Re: [RFC PATCH 0/2] memory.low,min reclaim

From: Greg Thelen
Date: Mon Apr 23 2018 - 20:56:31 EST


On Mon, Apr 23, 2018 at 3:38 AM Roman Gushchin <guro@xxxxxx> wrote:

> Hi, Greg!

> On Sun, Apr 22, 2018 at 01:26:10PM -0700, Greg Thelen wrote:
> > Roman's previously posted memory.low,min patches add per memcg effective
> > low limit to detect overcommitment of parental limits. But if we flip
> > low,min reclaim to bail if usage<{low,min} at any level, then we don't
need
> > an effective low limit, which makes the code simpler. When parent
limits
> > are overcommited memory.min will oom kill, which is more drastic but
makes
> > the memory.low a simpler concept. If memcg a/b wants oom kill before
> > reclaim, then give it to them. It seems a bit strange for
a/b/memory.low's
> > behaviour to depend on a/c/memory.low (i.e. a/b.low is strong unless
> > a/b.low+a/c.low exceed a.low).

> It's actually not strange: a/b and a/c are sharing a common resource:
> a/memory.low.

> Exactly as a/b/memory.max and a/c/memory.max are sharing a/memory.max.
> If there are sibling cgroups which are consuming memory, a cgroup can't
> exceed parent's memory.max, even if its memory.max is grater.

> >
> > I think there might be a simpler way (ableit it doesn't yet include
> > Documentation):
> > - memcg: fix memory.low
> > - memcg: add memory.min
> > 3 files changed, 75 insertions(+), 6 deletions(-)
> >
> > The idea of this alternate approach is for memory.low,min to avoid
reclaim
> > if any portion of under-consideration memcg ancestry is under respective
> > limit.

> This approach has a significant downside: it breaks hierarchical
constraints
> for memory.low/min. There are two important outcomes:

> 1) Any leaf's memory.low/min value is respected, even if parent's value
> is lower or even 0. It's not possible anymore to limit the amount
of
> protected memory for a sub-tree.
> This is especially bad in case of delegation.

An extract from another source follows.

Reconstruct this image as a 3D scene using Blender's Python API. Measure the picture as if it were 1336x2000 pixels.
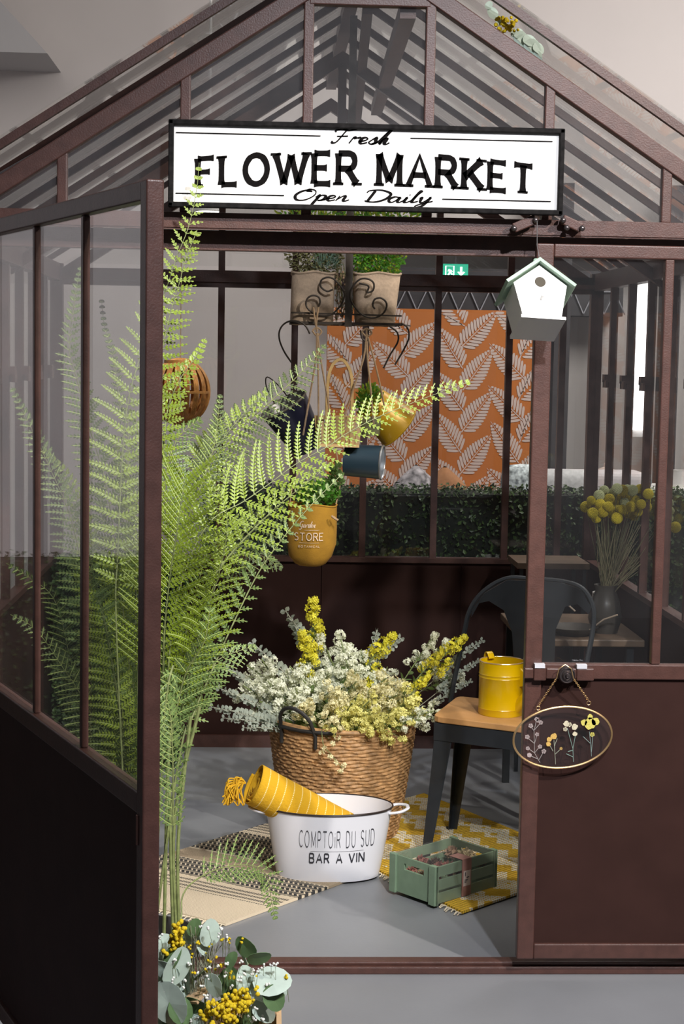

As someone who has been using something like memory.min for a while, I have
cases where it needs to be a strong protection. Such jobs prefer oom kill
to reclaim. These jobs know they need X MB of memory. But I guess it's on
me to avoid configuring machines which overcommit memory.min at such cgroup
levels all the way to the root.

> 2) If a cgroup has an ancestor with the usage under its memory.low/min,
> it becomes protection, even if its memory.low/min is 0. So it
becomes
> impossible to have unprotected cgroups in protected sub-tree.

Fair point.

One use case is where a non trivial job which has several memory accounting
subcontainers. Is there a way to only set memory.low at the top and have
the offer protection to the job?
The case I'm thinking of is:
% cd /cgroup
% echo +memory > cgroup.subtree_control
% mkdir top
% echo +memory > top/cgroup.subtree_control
% mkdir top/part1 top/part2
% echo 1GB > top/memory.min
% (echo $BASHPID > top/part1/cgroup.procs && part1)
% (echo $BASHPID > top/part2/cgroup.procs && part2)

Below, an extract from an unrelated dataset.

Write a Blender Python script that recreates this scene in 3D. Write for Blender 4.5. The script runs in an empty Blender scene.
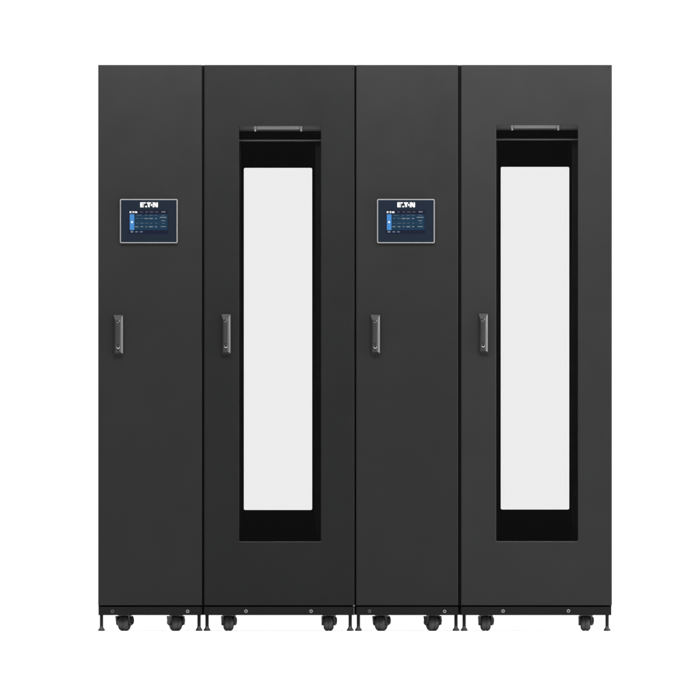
import bpy, bmesh, math, random
from mathutils import Vector, Matrix
random.seed(4)
S = 0.004                      # metres per photo pixel on the door plane
GROUND = 631.0                 # photo row where the feet stand
X = lambda px: (px - 350.0) * S
Z = lambda py: (GROUND - py) * S
scene = bpy.context.scene
col = scene.collection
WORLD = {}

# ------------------------------------------------------------ materials
def mat(name, base, rough=0.5, metal=0.0, spec=0.5, mottling=0.0, bump=0.0, bscale=900, emis=None, estr=0.0, coat=0.0):
    m = bpy.data.materials.new(name); m.use_nodes = True
    nt = m.node_tree; b = nt.nodes['Principled BSDF']
    b.inputs['Base Color'].default_value = (*base, 1)
    b.inputs['Roughness'].default_value = rough
    b.inputs['Metallic'].default_value = metal
    b.inputs['Specular IOR Level'].default_value = spec
    b.inputs['Coat Weight'].default_value = coat
    tc = nt.nodes.new('ShaderNodeTexCoord')
    if mottling:
        n = nt.nodes.new('ShaderNodeTexNoise'); n.inputs['Scale'].default_value = 5.0
        n.inputs['Detail'].default_value = 8; n.inputs['Roughness'].default_value = 0.62
        nt.links.new(tc.outputs['Object'], n.inputs['Vector'])
        mr = nt.nodes.new('ShaderNodeMapRange')
        mr.inputs['From Min'].default_value = 0.3; mr.inputs['From Max'].default_value = 0.7
        mr.inputs['To Min'].default_value = rough - mottling; mr.inputs['To Max'].default_value = rough + mottling
        nt.links.new(n.outputs['Fac'], mr.inputs['Value'])
        nt.links.new(mr.outputs['Result'], b.inputs['Roughness'])
        mx = nt.nodes.new('ShaderNodeMix'); mx.data_type = 'RGBA'
        mx.inputs[6].default_value = (*[c * 0.93 for c in base], 1)
        mx.inputs[7].default_value = (*[c * 1.07 for c in base], 1)
        nt.links.new(n.outputs['Fac'], mx.inputs[0]); nt.links.new(mx.outputs[2], b.inputs['Base Color'])
    if bump:
        n2 = nt.nodes.new('ShaderNodeTexNoise'); n2.inputs['Scale'].default_value = bscale
        n2.inputs['Detail'].default_value = 2
        nt.links.new(tc.outputs['Object'], n2.inputs['Vector'])
        bp = nt.nodes.new('ShaderNodeBump'); bp.inputs['Strength'].default_value = bump
        bp.inputs['Distance'].default_value = 0.0004
        nt.links.new(n2.outputs['Fac'], bp.inputs['Height']); nt.links.new(bp.outputs['Normal'], b.inputs['Normal'])
    if emis:
        b.inputs['Emission Color'].default_value = (*emis, 1); b.inputs['Emission Strength'].default_value = estr
    return m

def glass_mat(name, tint, gloss=0.06, rough=0.0):
    m = bpy.data.materials.new(name); m.use_nodes = True
    nt = m.node_tree; nt.nodes.clear()
    out = nt.nodes.new('ShaderNodeOutputMaterial'); mix = nt.nodes.new('ShaderNodeMixShader')
    tr = nt.nodes.new('ShaderNodeBsdfTransparent'); gl = nt.nodes.new('ShaderNodeBsdfGlossy')
    fr = nt.nodes.new('ShaderNodeFresnel'); fr.inputs['IOR'].default_value = 1.45
    tr.inputs['Color'].default_value = (tint, tint, tint, 1)
    gl.inputs['Roughness'].default_value = rough
    nt.links.new(fr.outputs[0], mix.inputs[0]); nt.links.new(tr.outputs[0], mix.inputs[1])
    nt.links.new(gl.outputs[0], mix.inputs[2]); nt.links.new(mix.outputs[0], out.inputs['Surface'])
    return m

M = dict(
    coat_a=mat('powder_coat_charcoal', (0.0100, 0.0100, 0.0100), 0.38, spec=0.27, mottling=0.03, bump=0.25),
    coat_c=mat('powder_coat_cool_charcoal_bright', (0.0155, 0.0158, 0.0157), 0.38, spec=0.235, mottling=0.03, bump=0.25),  # same finish as coat_b, right cabinet's brighter exposure put into the colour
    coat_b=mat('powder_coat_cool_charcoal_dim', (0.0088, 0.0091, 0.0090), 0.38, spec=0.19, mottling=0.03, bump=0.25),  # same finish as coat_c, this cabinet's dimmer exposure put into the colour
    plinth=mat('plinth_black', (0.006, 0.006, 0.006), 0.5, spec=0.16, mottling=0.03, bump=0.2),
    body=mat('body_black', (0.006, 0.006, 0.006), 0.7, spec=0.2),
    inner=mat('interior_black', (0.004, 0.004, 0.004), 0.6, spec=0.12, mottling=0.04),
    handle=mat('handle_zinc_black', (0.018, 0.018, 0.018), 0.30, spec=0.6, mottling=0.03),
    handle_edge=mat('handle_zinc_lit', (0.075, 0.075, 0.075), 0.36, metal=0.35, spec=0.4, mottling=0.05),  # lighter than the housing: light on the right-hand slope painted into the colour
    chrome=mat('lock_chrome', (0.75, 0.75, 0.75), 0.18, metal=1.0),
    dark=mat('hole_black', (0.004, 0.004, 0.004), 0.8, spec=0.1),
    rail=mat('brushed_rail', (0.62, 0.62, 0.62), 0.42, metal=0.2, mottling=0.05),
    railmid=mat('brushed_rail_shaded', (0.17, 0.17, 0.17), 0.42, metal=0.2),  # darker copy of the rail: light fall-off at the bar ends painted in
    raildim=mat('painted_rail_grey', (0.075, 0.075, 0.078), 0.5),
    clip=mat('clip_aluminium', (0.75, 0.75, 0.75), 0.35, metal=0.1),
    ring=mat('bolt_zinc', (0.5, 0.5, 0.5), 0.35, metal=0.6),
    ringdim=mat('bolt_zinc_dull', (0.17, 0.17, 0.17), 0.4, metal=0.6),
    tyre=mat('castor_tyre_rubber', (0.045, 0.045, 0.045), 0.42, spec=0.6, mottling=0.06, bump=0.5, bscale=500),
    fork=mat('castor_fork_black', (0.008, 0.008, 0.008), 0.45),
    pedal=mat('brake_pedal_steel', (0.12, 0.12, 0.12), 0.35, metal=0.7),
    foot=mat('foot_black_steel', (0.02, 0.02, 0.02), 0.35, spec=0.5, mottling=0.04),
    bezel=mat('bezel_silver', (0.25, 0.25, 0.25), 0.38, metal=0.2),
    face=mat('panel_navy', (0.008, 0.0122, 0.0205), 0.22, spec=0.08),
    white=mat('logo_white', (0.85, 0.85, 0.85), 0.5, emis=(1, 1, 1), estr=0.45),  # printed letters, faint glow added so they read as white
    lcd=mat('screen_navy', (0.002, 0.0025, 0.006), 0.3, spec=0.1, emis=(0.006, 0.008, 0.022), estr=1),
    lcd_teal=mat('screen_teal', (0.002, 0.005, 0.01), 0.3, spec=0.1, emis=(0.006, 0.030, 0.060), estr=1),
    lcd_line=mat('screen_grid', (0.002, 0.005, 0.01), 0.3, spec=0.1, emis=(0.015, 0.055, 0.10), estr=1),
    lcd_blue=mat('screen_blue', (0.01, 0.05, 0.1), 0.3, emis=(0.022, 0.14, 0.42), estr=1),
    lcd_text=mat('screen_text', (0.05, 0.05, 0.05), 0.3, emis=(0.14, 0.19, 0.25), estr=1),
    lcd_dim=mat('screen_text_dim', (0.03, 0.03, 0.03), 0.3, emis=(0.06, 0.10, 0.15), estr=1),
    lcd_white=mat('screen_white', (0.2, 0.2, 0.2), 0.3, emis=(0.8, 0.82, 0.85), estr=1),
    glass=glass_mat('door_glass', 0.975),
    floor=mat('floor_white', (0.86, 0.86, 0.86), 0.6, spec=0.2, mottling=0.02),
)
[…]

Empirically it's been measured that the entire workload (/top) needs 1GB to
perform well. But we don't care how the memory is distributed between
part1,part2. Is the strategy for that to set /top, /top/part1.min, and
/top/part2.min to 1GB?

What do you think about exposing emin and elow to user space? I think that
would reduce admin/user confusion in situations where memory.min is
internally discounted.

(tangent) Delegation in v2 isn't something I've been able to fully
internalize yet.
The "no interior processes" rule challenges my notion of subdelegation.
My current model is where a system controller creates a container C with
C.min and then starts client manager process M in C. Then M can choose
to further divide C's resources (e.g. C/S). This doesn't seem possible
because v2 doesn't allow for interior processes. So the system manager
would need to create C, set C.low, create C/sub_manager, create
C/sub_resources, set C/sub_manager.low, set C/sub_resources.low, then start
M in C/sub_manager. Then sub_manager can create and manage
C/sub_resources/S.

PS: Thanks for the memory.low and memory.min work. Regardless of how we
proceed it's better than the upstream memory.soft_limit_in_bytes!